Si partiva da dati diffusi in luglio che parlavano di una contrazione complessiva dell’economia tedesca dello 0,3%, con le ultime previsioni che invece parlano di un -0,5% per il 2023. Le difficoltà tedesche inoltre si rifletteranno anche sull’Italia: anche per il nostro Paese le proiezioni di FMI sono peggiorate: da una crescita prevista dello 0,7% si passa a proiezioni che parlano di un modesto +0,4%.

Riviste ancora al ribasso proiezioni crescita Germania

Per la Germania è crisi aperta. E se Atena piange, Sparta non ride

Ci sono almeno due notizie che si possono ricavare dalle proiezioni del Fondo Monetario Internazionale diffuse martedì 10 ottobre: la prima è che la situazione dell’economia tedesca è peggiore di quanto si pensasse. La seconda è che- come prevedibile – tale debolezza finirà per riflettersi anche sul resto dell’Unione e in particolare sulle economie che scambiano di più con quella tedesca. Rispetto alla situazione descritta dalle previsioni di luglio 2023, l’unica a uscirne meglio è la Francia, per la quale il Fondo prevede una crescita dell’1%, rispetto alle precedenti previsioni dello 0,8%.
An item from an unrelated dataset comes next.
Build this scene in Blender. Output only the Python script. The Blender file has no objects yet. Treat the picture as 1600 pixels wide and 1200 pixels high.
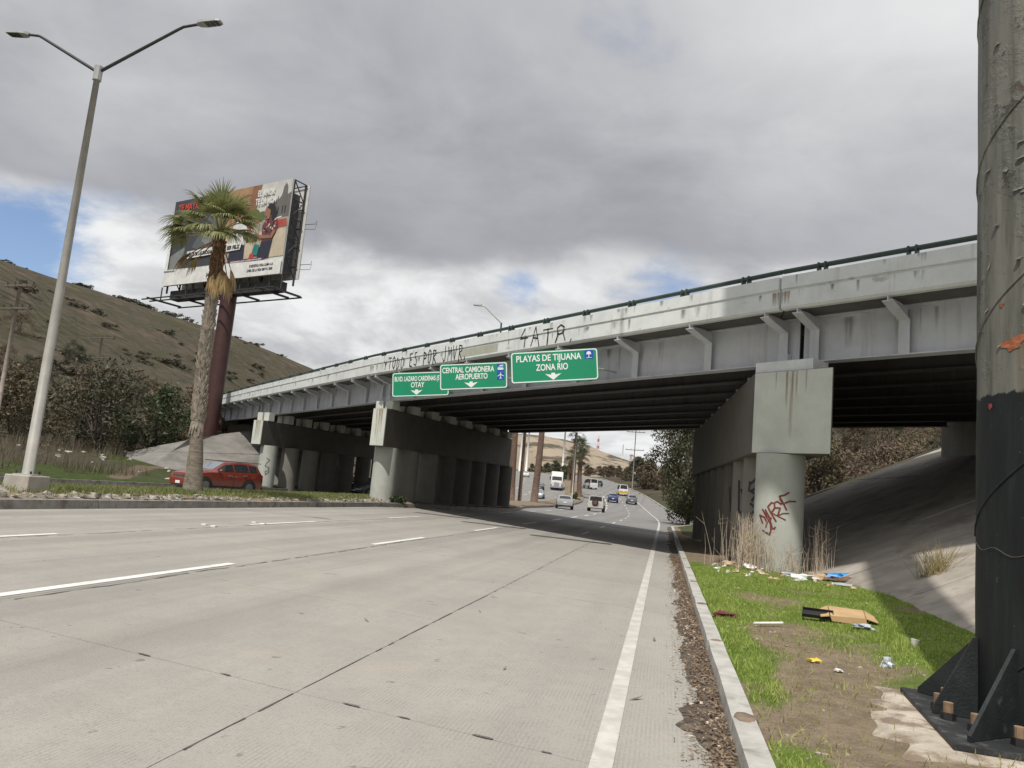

La Germania paga una forte interdipendenza con un altro grande malato dell’economia globale, quella Cina le cui condizioni sono ancora oggetto di speculazione e che sta affrontando una crisi del settore immobiliare certamente peggiore del preventivato, con Evergrande che potrebbe arrivare alla conclusione del suo complicato percorso verso il salvataggio nel peggior modo possibile, ovvero con una liquidazione.

Germania crisi
La Germania è il grande malato europeo

Tutti pronti a accusare il modello tedesco

Va però ricordato qualcosa. Il miracoloso modello tedesco, fatto di alta spesa pubblica per il welfare e di alta tassazione sembrerebbe non piacere più agli stessi che lo ritenevano la panacea di tutti i possibili mali. Un modello che è stato descritto come l’unico percorribile in Europa e che ora, a fronte delle difficoltà cinesi e a prezzi stratosferici rispetto al passato per l’energia non sembra essere più così allettante.

Da qualche settimana si parla con sempre maggiore insistenza della necessità di riforme strutturali in un paese dove la burocrazia è un ostacolo maggiore che altrove e dove di digitalizzazione si parla ancora come trenta anni fa, ovvero come se non si trattasse di qualcosa che in tanti altri hanno già abbracciato, ma soltanto di una delle possibilità per lo sviluppo futuro del paese.

Nel frattempo i tempi in cui SAP e Volkswagen dominavano il cap delle borse europee sembrano lontani – e altre industrie emergenti come quella del fotovoltaico sembrano soffrire la concorrenza cinese. Sofferenza per la concorrenza che è stata apertamente dichiarata ai mercati anche tramite richieste di interventi protezionistici che non è chiaro quanto possano incontrare il favore degli altri paesi membri.

Le difficoltà permangono e sembrano essere di difficile soluzione – anche a causa del fatto che uno dei fattori in gioco, il costo dell’energia, difficilmente tornerà sui livelli che avevano permesso il grande boom tedesco. L’Unione dovrà trovare alla svelta un’altra locomotiva, con Parigi che sembra essersi candidata già in modo concreto a ricoprire questo ruolo. L’Italia intanto resta alla porta – e soffre le difficoltà di Berlino certamente di più di quanto le soffra Parigi – una situazione prevedibile che però Roma non sembra avere potere di condizionare.